Sun’s out, boats out: Tips to stay safe on the water

With the warmer temperatures comes boats on the water. The Pasco Fire Department, the only city department to have a water rescue boat, is urging boaters to take several steps to ensure a safe, fun time on the river.

First, a life jacket. This tool could be the difference between life and death.

“If an accident happens out there on the river, it happens so quickly,” said Ben Shearer with the Pasco Fire Department. “There’s no time to go find that life vest.”

Kids 13 and under are required to wear a life jacket. However, Shearer recommends every person on a boat to wear one. By law, a boat must have one life jacket per person on board. They also need to be Coast Guard approved.

“Most of the water emergencies we have out there on the river is people not wearing a life jacket,” Shearer said.

A life jacket shouldn’t come off your shoulders or go above your ears. If you hit the water, you shouldn’t be able to slip out, Shearer says.

If others decide to join your day on the boat, life jacket loaner boards are available at several docks across the Tri-Cities. They’re full of jackets of different sizes. While you’re encouraged to take them, Shearer says to put them back when you’re done so other people can use them.

Before getting the boat on the water, you should check the mechanics on the boat.

“One of the biggest things we see are boats that aren’t ready,” Shearer said. “They run out of fuel. They didn’t get their motor checked.”

Along with life jackets, the boat needs to be stocked with other safety items such as a fire extinguisher, oars, flares, and a signal horn or whistle. Another tool is a throw pillow. If someone happens to go into the water without a life jacket and is in crisis, the pillow can be thrown to them in order to keep the person afloat.

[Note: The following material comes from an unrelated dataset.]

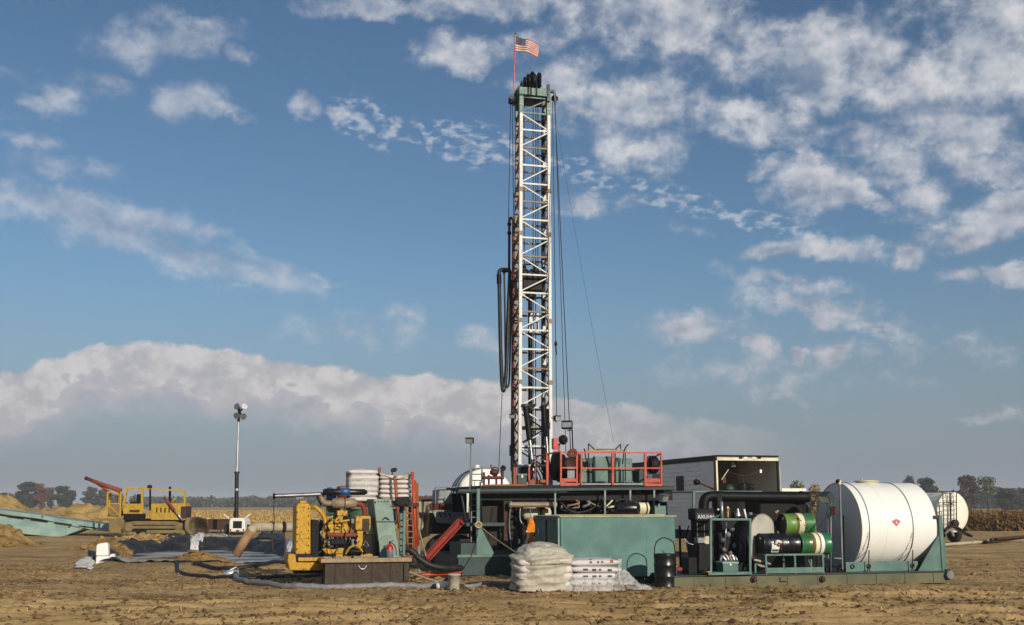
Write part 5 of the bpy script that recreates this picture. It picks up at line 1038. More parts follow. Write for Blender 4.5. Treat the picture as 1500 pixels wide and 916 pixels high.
# ---------------------------------------------------------------- mast
t = Thing('drilling_mast', 'tall white lattice drilling mast rising from the rig deck', 'mast', RL(782, 0.0), ROT); q = t.q; M = t
LEG = {'fl': ((761.0, 712), (763.3, 143), 0.0), 'fr': ((807.0, 712), (803.3, 143), 0.0), 'bl': ((752.0, 712), (757.8, 143), .9), 'br': ((797.5, 712), (797.2, 143), .9)}
legp = {}
for k, ((x0, y0), (x1, y1), b) in LEG.items():
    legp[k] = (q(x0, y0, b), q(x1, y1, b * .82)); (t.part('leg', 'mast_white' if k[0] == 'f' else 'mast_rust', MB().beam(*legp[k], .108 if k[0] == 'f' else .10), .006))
rows = [143.5, 166.5, 191.5, 217, 243, 270, 296, 322.5, 349, 376, 403, 429.5, 457, 484, 512, 540, 568, 597, 626, 654, 682]
def at(k, z):
    a, b = legp[k]; f = (z - a.z) / (b.z - a.z); return a + (b - a) * f
zs = [q(783, y, 0).z for y in rows]
for i, z in enumerate(zs):
    gm = 'teal' if i < 2 else ('mast_white' if i % 3 else 'mast_rust')
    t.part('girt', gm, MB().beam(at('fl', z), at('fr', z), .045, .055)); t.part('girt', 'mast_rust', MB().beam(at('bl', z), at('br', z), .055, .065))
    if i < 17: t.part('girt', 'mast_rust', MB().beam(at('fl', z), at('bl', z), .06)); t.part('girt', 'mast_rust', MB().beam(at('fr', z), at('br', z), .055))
for i in range(len(zs) - 1):
    a, b = ('fl', 'fr') if i % 2 else ('fr', 'fl'); m = 'mast_white' if i > 0 else 'teal'
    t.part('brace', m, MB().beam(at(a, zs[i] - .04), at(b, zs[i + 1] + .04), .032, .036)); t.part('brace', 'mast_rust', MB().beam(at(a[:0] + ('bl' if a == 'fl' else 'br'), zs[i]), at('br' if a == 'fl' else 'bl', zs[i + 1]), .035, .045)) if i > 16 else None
    n = 2
    for j in range(n):
        za = zs[i] + (zs[i + 1] - zs[i]) * j / n; zb_ = zs[i] + (zs[i + 1] - zs[i]) * (j + 1) / n
        for f_, r_ in (('fl', 'bl'), ('fr', 'br')):
            c1, c2 = (f_, r_) if (i * n + j) % 2 else (r_, f_); t.part('lacing', 'mast_rust', MB().beam(at(c1, za), at(c2, zb_), .045, .05))
for k in ('fl', 'fr', 'bl', 'br'):
    z0_ = zs[1]; t.part('crown_leg', 'teal', MB().beam(at(k, z0_ - .02) , at(k, zs[0] + .05), .145))
    for yy in (279, 343, 470, 560): z_ = q(783, yy, 0).z; t.part('leg_splice', 'mast_rust', MB().beam(at(k, z_ - .07), at(k, z_ + .07), .15))
t.part('leg_channel', 'maroon', MB().beam(q(748.5, 690, .95), q(750.5, 420, .95), .03)) ; t.part('leg_shade_bar', 'black_iron', MB().beam(q(796, 690, .75), q(796, 168, .7), .13, .10))  # black bar stands in for the shaded black lacing of the back-right leg
for k in range(9): y = 190 + 48 * k; t.part('leg_pale_patch', 'mast_white', MB().box(q(797, y, .62).x - .05, q(797, y, .62).x + .06, .60, .66, q(797, y + 9, .62).z, q(797, y, .62).z), .01)  # white boxes added as pale patches on that dark leg bar
# crown block
zc = zs[0]; cr = t.part('crown_frame', 'teal', MB().box(q(760.5, 139, -.12).x, q(804, 139, -.12).x, -.12, .95, q(780, 139.5, -.12).z, q(780, 128.5, -.12).z), .015)
MB().add([q(760, 139.8, -.1), q(804, 139.8, -.1), Vector((q(804, 139.8, -.1).x, .93, q(804, 139.8, -.1).z)), Vector((q(760, 139.8, -.1).x, .93, q(760, 139.8, -.1).z)), q(772, 148, .15), q(794, 148, .15), Vector((q(794, 148, .15).x, .65, q(794, 148, .15).z)), Vector((q(772, 148, .15).x, .65, q(772, 148, .15).z))],
         [(3, 2, 1, 0), (4, 5, 6, 7), (0, 1, 5, 4), (1, 2, 6, 5), (2, 3, 7, 6), (3, 0, 4, 7)]).build('crown_hopper', 'teal_dark', cr)
for x, y, r in ((767.5, 121, .2), (772, 119.5, .27), (777.5, 119, .34), (780, 120, .3), (787.5, 119.5, .32)): MB().lathe([(.06, 0), (r, .005), (r - .03, .03), (r, .055), (.06, .06)], q(x, y, .35), (1, 0, 0), 24).build('sheave', 'black_iron', cr)
MB().tube(q(764, 121, .38), q(792, 121, .38), .045, 10).build('sheave_shaft', 'grey_metal', cr)
for x in (764.5, 779, 784.5, 791): MB().prism([(.1, q(x, 129, .3).z), (.66, q(x, 129, .3).z), (.45, q(x, 118, .3).z), (.31, q(x, 118, .3).z)], q(x, 120, .3).x - .01, q(x, 120, .3).x + .01, 'yz').build('bearing_plate', 'teal_dark', cr)
for x in (774, 778, 786): MB().beam(q(x, 128, -.14), q(x, 139, -.14), .05, .03).build('hanger', 'black_iron', cr)
t.part('crown_arm', 'teal_dark', MB().beam(q(762, 128, .3), q(747, 146, .3), .16, .14), .01); t.part('crown_arm', 'teal_dark', MB().beam(q(803, 124, -.1), q(803, 149, -.1), .10), .005); t.part('crown_arm', 'teal_dark', MB().beam(q(803, 133, -.1), q(813, 135, -.1), .10), .005)
t.part('side_sheave', 'black_iron', MB().lathe([(.04, 0), (.12, .01), (.10, .03), (.12, .05), (.04, .06)], q(812.5, 144, -.15), (.3, 1, 0), 20)); t.part('side_sheave', 'black_iron', MB().lathe([(.04, 0), (.09, .01), (.07, .03), (.09, .05), (.04, .06)], q(748, 149, .25), (.3, 1, 0), 18))
t.part('side_cheek', 'teal_dark', MB().beam(q(812.5, 136, -.15), q(813.5, 150, -.15), .07, .05))
# raising cylinders at the mast foot
for x0, y0, xm, ym, x1, y1 in ((770, 596, 776, 645, 781, 690), (796, 594, 800, 640, 805, 700)):
    t.part('raising_cylinder', 'black_iron', MB().tube(q(x0, y0, -.12), q(xm, ym, -.25), .10, 14)); t.part('cylinder_rod', 'steel', MB().tube(q(xm, ym, -.25), q(x1, y1, -.4), .06, 12))
    t.part('cylinder_lug', 'teal_dark', MB().beam(q(x0 - 2.5, y0 - 1, -.1), q(x0 + 2.5, y0 - 1, -.1), .16, .14))
t.part('cross_head', 'black_iron', MB().beam(q(764, 594, -.05), q(784, 594, -.05), .2, .08)); t.part('guide_column', 'dark_rust', MB().tube(q(800, 600, .25), q(802, 712, .25), .16, 14)); t.part('foot_valve', 'black_iron', MB().box(q(762, 690, -.2).x, q(775, 690, -.2).x, -.3, .2, q(762, 706, -.2).z, q(762, 684, -.2).z), .03)
for k in range(5): t.pathp('hydraulic_hose', 'hose_black', [(764 + 3 * k, 705, -.35), (767 + 4 * k, 690 - 3 * k, -.45), (775 + 5 * k, 696, -.4), (779 + 5 * k, 710, -.35)], .022)
t.part('leg_junction_box', 'black_iron', MB().box(q(746.5, 664, .9).x, q(751, 664, .9).x, .75, .95, q(746, 668, .9).z, q(746, 652, .9).z), .01)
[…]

If you decide to have an overnight trip on the water, a carbon monoxide detector is recommended.

“We have cases every now and then where people are on the river, spending the night and they’re using heaters cause it still gets cold at night,” Shearer explained. “It ends up producing CO [carbon monoxide] and they can end up dying on their boat in the middle of the night.”

There are also some tips for jet ski drivers.

“Each time you’re out on a personal watercraft like a jet ski or something like that, you’ll definitely want to know the river,” Shearer said. “We do have incidents every year it seems like, especially the ones that get rented. People don’t know where they’re headed. They’re not used to that area.”

Another thing to keep in mind is the colored buoys on the water.

If you’re going upstream, the red buoy needs to be to your right and green to the left.

“If you’re between the red and the green buoys, on the river, you’re basically in the shipping channel,” said Dan Sullivan, a firefighter with Pasco Fire. “There’s a lot of Coast Guard regulations that apply to that so don’t assume you have the right of way because you were there first.”

While on the water, Shearer says the sheriff’s office patrols the rivers. One thing they look out for is boaters boating under the influence, or BUI.

According to Washington State Parks, refusing to take a breath test is a civil infraction with a maximum fine of $2,050. The legal limit is the same as if you were driving a car.

In 2017, alcohol and drugs were a primary factor in 44% of fatal boating accidents in Washington state.

If you’re guilty of BUI, you can face a maximum fine of $5,000 and up to a year in jail.